#### Material provided ####

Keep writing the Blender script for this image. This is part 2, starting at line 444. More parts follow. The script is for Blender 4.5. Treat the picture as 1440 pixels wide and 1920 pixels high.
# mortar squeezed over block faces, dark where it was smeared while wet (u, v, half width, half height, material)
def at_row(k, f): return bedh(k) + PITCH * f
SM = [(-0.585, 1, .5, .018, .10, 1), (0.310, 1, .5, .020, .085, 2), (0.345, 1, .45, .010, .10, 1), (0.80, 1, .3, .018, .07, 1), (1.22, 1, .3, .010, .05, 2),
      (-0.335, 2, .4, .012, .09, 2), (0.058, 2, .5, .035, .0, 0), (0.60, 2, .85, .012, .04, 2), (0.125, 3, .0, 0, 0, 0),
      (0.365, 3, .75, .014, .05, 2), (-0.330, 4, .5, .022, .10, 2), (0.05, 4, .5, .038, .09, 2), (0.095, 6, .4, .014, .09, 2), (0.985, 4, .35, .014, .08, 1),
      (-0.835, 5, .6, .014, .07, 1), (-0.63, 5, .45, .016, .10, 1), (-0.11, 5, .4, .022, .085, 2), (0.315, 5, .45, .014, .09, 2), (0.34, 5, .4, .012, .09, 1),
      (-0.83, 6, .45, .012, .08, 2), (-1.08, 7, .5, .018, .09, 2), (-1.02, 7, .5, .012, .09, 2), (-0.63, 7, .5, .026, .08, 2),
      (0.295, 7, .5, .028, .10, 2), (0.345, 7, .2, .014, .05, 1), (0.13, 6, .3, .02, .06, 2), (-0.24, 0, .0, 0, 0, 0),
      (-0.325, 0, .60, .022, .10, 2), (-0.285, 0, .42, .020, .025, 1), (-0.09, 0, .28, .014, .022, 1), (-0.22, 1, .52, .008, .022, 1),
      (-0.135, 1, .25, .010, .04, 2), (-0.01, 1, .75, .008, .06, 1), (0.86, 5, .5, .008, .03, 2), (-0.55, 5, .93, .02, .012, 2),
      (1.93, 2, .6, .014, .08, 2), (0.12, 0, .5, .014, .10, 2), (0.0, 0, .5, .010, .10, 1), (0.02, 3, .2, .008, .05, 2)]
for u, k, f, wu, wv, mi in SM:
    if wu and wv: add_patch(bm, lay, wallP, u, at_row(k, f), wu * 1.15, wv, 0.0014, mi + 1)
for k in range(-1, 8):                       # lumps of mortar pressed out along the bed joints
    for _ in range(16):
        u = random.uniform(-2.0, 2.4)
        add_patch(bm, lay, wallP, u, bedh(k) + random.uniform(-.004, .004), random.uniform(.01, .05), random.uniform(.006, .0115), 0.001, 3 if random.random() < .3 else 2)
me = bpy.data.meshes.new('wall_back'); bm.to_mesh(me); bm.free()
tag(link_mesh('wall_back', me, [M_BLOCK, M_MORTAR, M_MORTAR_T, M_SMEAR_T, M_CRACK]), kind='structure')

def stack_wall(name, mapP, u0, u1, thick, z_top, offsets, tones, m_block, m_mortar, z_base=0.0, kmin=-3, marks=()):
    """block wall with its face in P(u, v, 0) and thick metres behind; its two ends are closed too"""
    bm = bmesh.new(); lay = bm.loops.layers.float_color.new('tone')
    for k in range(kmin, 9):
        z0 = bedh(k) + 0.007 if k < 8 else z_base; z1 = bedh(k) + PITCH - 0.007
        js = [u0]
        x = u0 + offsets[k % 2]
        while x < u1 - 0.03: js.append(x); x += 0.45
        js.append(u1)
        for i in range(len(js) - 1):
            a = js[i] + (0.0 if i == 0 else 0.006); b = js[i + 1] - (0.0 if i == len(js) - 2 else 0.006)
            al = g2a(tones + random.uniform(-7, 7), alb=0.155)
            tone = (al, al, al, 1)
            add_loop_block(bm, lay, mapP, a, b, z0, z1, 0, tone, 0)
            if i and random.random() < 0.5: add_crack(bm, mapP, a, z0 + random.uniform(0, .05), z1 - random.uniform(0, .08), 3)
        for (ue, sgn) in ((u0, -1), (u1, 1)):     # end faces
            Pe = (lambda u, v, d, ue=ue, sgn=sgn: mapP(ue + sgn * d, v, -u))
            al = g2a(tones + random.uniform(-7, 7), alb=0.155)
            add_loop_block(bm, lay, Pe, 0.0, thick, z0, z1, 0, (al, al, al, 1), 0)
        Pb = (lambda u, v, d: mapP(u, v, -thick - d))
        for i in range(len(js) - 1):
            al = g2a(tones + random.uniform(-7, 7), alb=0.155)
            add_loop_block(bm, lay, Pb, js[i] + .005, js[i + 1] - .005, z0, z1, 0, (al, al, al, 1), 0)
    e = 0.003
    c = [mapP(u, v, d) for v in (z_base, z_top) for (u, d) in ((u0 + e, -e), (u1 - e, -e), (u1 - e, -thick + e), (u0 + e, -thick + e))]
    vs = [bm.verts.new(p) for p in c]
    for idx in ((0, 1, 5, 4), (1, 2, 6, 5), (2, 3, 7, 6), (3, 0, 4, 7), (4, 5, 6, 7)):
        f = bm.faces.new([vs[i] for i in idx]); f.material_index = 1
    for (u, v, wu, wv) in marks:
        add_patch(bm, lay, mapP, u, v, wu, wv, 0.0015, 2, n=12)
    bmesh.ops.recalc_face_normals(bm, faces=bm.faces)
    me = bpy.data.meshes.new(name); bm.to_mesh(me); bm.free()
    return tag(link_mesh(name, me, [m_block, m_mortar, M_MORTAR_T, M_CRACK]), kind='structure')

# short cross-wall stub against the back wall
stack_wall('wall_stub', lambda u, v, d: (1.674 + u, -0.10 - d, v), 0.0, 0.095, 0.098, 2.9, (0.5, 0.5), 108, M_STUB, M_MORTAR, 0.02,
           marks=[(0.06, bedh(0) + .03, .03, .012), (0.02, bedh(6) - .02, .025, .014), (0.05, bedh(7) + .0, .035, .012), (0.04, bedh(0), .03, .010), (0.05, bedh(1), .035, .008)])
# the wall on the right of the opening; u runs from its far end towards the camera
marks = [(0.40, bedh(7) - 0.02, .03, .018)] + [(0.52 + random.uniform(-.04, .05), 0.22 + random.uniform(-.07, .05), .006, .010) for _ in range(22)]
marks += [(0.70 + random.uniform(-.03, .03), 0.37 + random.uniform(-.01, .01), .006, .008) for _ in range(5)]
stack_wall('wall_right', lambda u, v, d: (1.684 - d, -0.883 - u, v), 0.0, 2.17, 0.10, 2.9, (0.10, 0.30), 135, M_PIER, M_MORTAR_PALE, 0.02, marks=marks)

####

_Direction_: Write out the whole listing again, exactly as it stands.

_The completed task_:
Keep writing the Blender script for this image. This is part 2, starting at line 444. More parts follow. The script is for Blender 4.5. Treat the picture as 1440 pixels wide and 1920 pixels high.
# mortar squeezed over block faces, dark where it was smeared while wet (u, v, half width, half height, material)
def at_row(k, f): return bedh(k) + PITCH * f
SM = [(-0.585, 1, .5, .018, .10, 1), (0.310, 1, .5, .020, .085, 2), (0.345, 1, .45, .010, .10, 1), (0.80, 1, .3, .018, .07, 1), (1.22, 1, .3, .010, .05, 2),
      (-0.335, 2, .4, .012, .09, 2), (0.058, 2, .5, .035, .0, 0), (0.60, 2, .85, .012, .04, 2), (0.125, 3, .0, 0, 0, 0),
      (0.365, 3, .75, .014, .05, 2), (-0.330, 4, .5, .022, .10, 2), (0.05, 4, .5, .038, .09, 2), (0.095, 6, .4, .014, .09, 2), (0.985, 4, .35, .014, .08, 1),
      (-0.835, 5, .6, .014, .07, 1), (-0.63, 5, .45, .016, .10, 1), (-0.11, 5, .4, .022, .085, 2), (0.315, 5, .45, .014, .09, 2), (0.34, 5, .4, .012, .09, 1),
      (-0.83, 6, .45, .012, .08, 2), (-1.08, 7, .5, .018, .09, 2), (-1.02, 7, .5, .012, .09, 2), (-0.63, 7, .5, .026, .08, 2),
      (0.295, 7, .5, .028, .10, 2), (0.345, 7, .2, .014, .05, 1), (0.13, 6, .3, .02, .06, 2), (-0.24, 0, .0, 0, 0, 0),
      (-0.325, 0, .60, .022, .10, 2), (-0.285, 0, .42, .020, .025, 1), (-0.09, 0, .28, .014, .022, 1), (-0.22, 1, .52, .008, .022, 1),
      (-0.135, 1, .25, .010, .04, 2), (-0.01, 1, .75, .008, .06, 1), (0.86, 5, .5, .008, .03, 2), (-0.55, 5, .93, .02, .012, 2),
      (1.93, 2, .6, .014, .08, 2), (0.12, 0, .5, .014, .10, 2), (0.0, 0, .5, .010, .10, 1), (0.02, 3, .2, .008, .05, 2)]
for u, k, f, wu, wv, mi in SM:
    if wu and wv: add_patch(bm, lay, wallP, u, at_row(k, f), wu * 1.15, wv, 0.0014, mi + 1)
for k in range(-1, 8):                       # lumps of mortar pressed out along the bed joints
    for _ in range(16):
        u = random.uniform(-2.0, 2.4)
        add_patch(bm, lay, wallP, u, bedh(k) + random.uniform(-.004, .004), random.uniform(.01, .05), random.uniform(.006, .0115), 0.001, 3 if random.random() < .3 else 2)
me = bpy.data.meshes.new('wall_back'); bm.to_mesh(me); bm.free()
tag(link_mesh('wall_back', me, [M_BLOCK, M_MORTAR, M_MORTAR_T, M_SMEAR_T, M_CRACK]), kind='structure')

def stack_wall(name, mapP, u0, u1, thick, z_top, offsets, tones, m_block, m_mortar, z_base=0.0, kmin=-3, marks=()):
    """block wall with its face in P(u, v, 0) and thick metres behind; its two ends are closed too"""
    bm = bmesh.new(); lay = bm.loops.layers.float_color.new('tone')
    for k in range(kmin, 9):
        z0 = bedh(k) + 0.007 if k < 8 else z_base; z1 = bedh(k) + PITCH - 0.007
        js = [u0]
        x = u0 + offsets[k % 2]
        while x < u1 - 0.03: js.append(x); x += 0.45
        js.append(u1)
        for i in range(len(js) - 1):
            a = js[i] + (0.0 if i == 0 else 0.006); b = js[i + 1] - (0.0 if i == len(js) - 2 else 0.006)
            al = g2a(tones + random.uniform(-7, 7), alb=0.155)
            tone = (al, al, al, 1)
            add_loop_block(bm, lay, mapP, a, b, z0, z1, 0, tone, 0)
            if i and random.random() < 0.5: add_crack(bm, mapP, a, z0 + random.uniform(0, .05), z1 - random.uniform(0, .08), 3)
        for (ue, sgn) in ((u0, -1), (u1, 1)):     # end faces
            Pe = (lambda u, v, d, ue=ue, sgn=sgn: mapP(ue + sgn * d, v, -u))
            al = g2a(tones + random.uniform(-7, 7), alb=0.155)
            add_loop_block(bm, lay, Pe, 0.0, thick, z0, z1, 0, (al, al, al, 1), 0)
        Pb = (lambda u, v, d: mapP(u, v, -thick - d))
        for i in range(len(js) - 1):
            al = g2a(tones + random.uniform(-7, 7), alb=0.155)
            add_loop_block(bm, lay, Pb, js[i] + .005, js[i + 1] - .005, z0, z1, 0, (al, al, al, 1), 0)
    e = 0.003
    c = [mapP(u, v, d) for v in (z_base, z_top) for (u, d) in ((u0 + e, -e), (u1 - e, -e), (u1 - e, -thick + e), (u0 + e, -thick + e))]
    vs = [bm.verts.new(p) for p in c]
    for idx in ((0, 1, 5, 4), (1, 2, 6, 5), (2, 3, 7, 6), (3, 0, 4, 7), (4, 5, 6, 7)):
        f = bm.faces.new([vs[i] for i in idx]); f.material_index = 1
    for (u, v, wu, wv) in marks:
        add_patch(bm, lay, mapP, u, v, wu, wv, 0.0015, 2, n=12)
    bmesh.ops.recalc_face_normals(bm, faces=bm.faces)
    me = bpy.data.meshes.new(name); bm.to_mesh(me); bm.free()
    return tag(link_mesh(name, me, [m_block, m_mortar, M_MORTAR_T, M_CRACK]), kind='structure')

# short cross-wall stub against the back wall
stack_wall('wall_stub', lambda u, v, d: (1.674 + u, -0.10 - d, v), 0.0, 0.095, 0.098, 2.9, (0.5, 0.5), 108, M_STUB, M_MORTAR, 0.02,
           marks=[(0.06, bedh(0) + .03, .03, .012), (0.02, bedh(6) - .02, .025, .014), (0.05, bedh(7) + .0, .035, .012), (0.04, bedh(0), .03, .010), (0.05, bedh(1), .035, .008)])
# the wall on the right of the opening; u runs from its far end towards the camera
marks = [(0.40, bedh(7) - 0.02, .03, .018)] + [(0.52 + random.uniform(-.04, .05), 0.22 + random.uniform(-.07, .05), .006, .010) for _ in range(22)]
marks += [(0.70 + random.uniform(-.03, .03), 0.37 + random.uniform(-.01, .01), .006, .008) for _ in range(5)]
stack_wall('wall_right', lambda u, v, d: (1.684 - d, -0.883 - u, v), 0.0, 2.17, 0.10, 2.9, (0.10, 0.30), 135, M_PIER, M_MORTAR_PALE, 0.02, marks=marks)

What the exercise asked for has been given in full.